2011年10月14日(金)19:00開演( 18:30開場)
主催:カワイ音楽振興会
会場:
カワイ表参道 コンサートサロン「パウゼ」

 

 

 ピアニスト・田崎悦子さんは世界的なキャリアをお持ちの演奏家ですが、近年はご自分の演奏活動だけでなく、若い音楽家を育てるためのユニークな活動に積極的に取り組んでおられます。

 「in Joy of 室内楽シリーズ」と題されたこの企画は、田崎さんともう一名の一流ゲスト・アーティストが、若く優秀な演奏家たちと「一緒に弾く」さまを、リハーサル、ゲネプロ、演奏会の三段階にわたって公開するというもの。演奏会当日は座席が足りないほど多くのお客様が集まり、ご自身も演奏家の卵と思われる若い方々の姿が目立ちました。

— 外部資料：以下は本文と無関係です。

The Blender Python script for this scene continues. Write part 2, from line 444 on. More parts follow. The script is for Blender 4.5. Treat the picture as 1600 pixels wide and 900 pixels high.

 各作品の演奏に先立ち、まずは田崎さんとゲストからのお話がありました。舞台に登場早々、感極まって軽く涙ぐまれていた田崎さん。これまでのリハーサルの様子、そして、こうした企画の発案のきっかけとなった、パブロ・カザルスら往年の大演奏家たちとの大切な思い出を語られました。

 そんな彼女が今回のゲスト・アーティストとして選ばれたのが、日本を代表するチェロの巨匠、堤剛さんです。堤さんもまた温かく、熱のこもった語り口で、演奏される作品や、共演そのものの意義についてお話をしてくださいました。音楽家としての圧倒的な奥行きを感じさせるその話しぶりに客席は静まり返り、演奏が始まる前から期待が高まります。

 最初に演奏されたのは、モーツァルトの《ピアノ三重奏曲第4番 変ロ長調 KV.502》です。ピアノの佐野良太さんは、モーツァルトの音楽のあらゆる機微を逃すまいとするように、隅々まで真摯に耳を澄ませながら、しかも小さくまとまってしまうことなく、演奏されていたのが印象的でした。ヴァイオリンの城所素雅さんは素直で自由闊達な歌心が光り、チェロの堤さんはさりげなくも絶妙なタイミングで音楽を支えます。そこには日常を忘れさせるような特別な時間が流れていました。

 つづいては、田崎さんと堤さんのデュオで、フランクの《ソナタ イ長調》(原曲はヴァイオリン・ソナタ)です。気品のある深い音色で、二つの楽器が一つに溶け合い、情熱的でありながら決して破綻をきたすことなく昇りつめていくさまは、さながら壮大なドラマを目の当たりにしているようです。ありふれた言葉ではありますが、まさに円熟の極みといったところでしょうか。大喝采が鳴りやみませんでした。

 休憩をはさみ、最後にシューマンの《ピアノ四重奏曲変ホ長調 Op.47》が演奏されました。ヴァイオリンの富井ちえりさん、ヴィオラの会田莉凡さんは、お若いにもかかわらず、非常に密度の高い、雄弁な演奏をなさっていました。大家のお二人との共演ですが、演奏からは「先生と生徒」というような一方的な上下関係は全く感じられず、音楽の前では誰もがただ一心になる、ということだけを思いました。アンサンブルの極意とでもいうのか、単にタイミングが合う、呼吸が合うといったレヴェルをはるかに超えて、メンバー全員の音楽が一点に向かって収斂していく様子がありありと伝わってきます。「男とか女とか、年齢の差とかいった違いを超えて、一緒に何かを創っていくこと」――はじめに堤さんがおっしゃっていたこの言葉を、実際の演奏を通じて改めてかみしめることとなりました。

 休憩時間や演奏後には、文字通り目を輝かせて「凄いね!」「涙が出た!」と興奮気味に話されているお客さまも。そこに集うあらゆる方々の、音楽へのひたむきな愛情を感じさせられる、素晴らしい演奏会でした。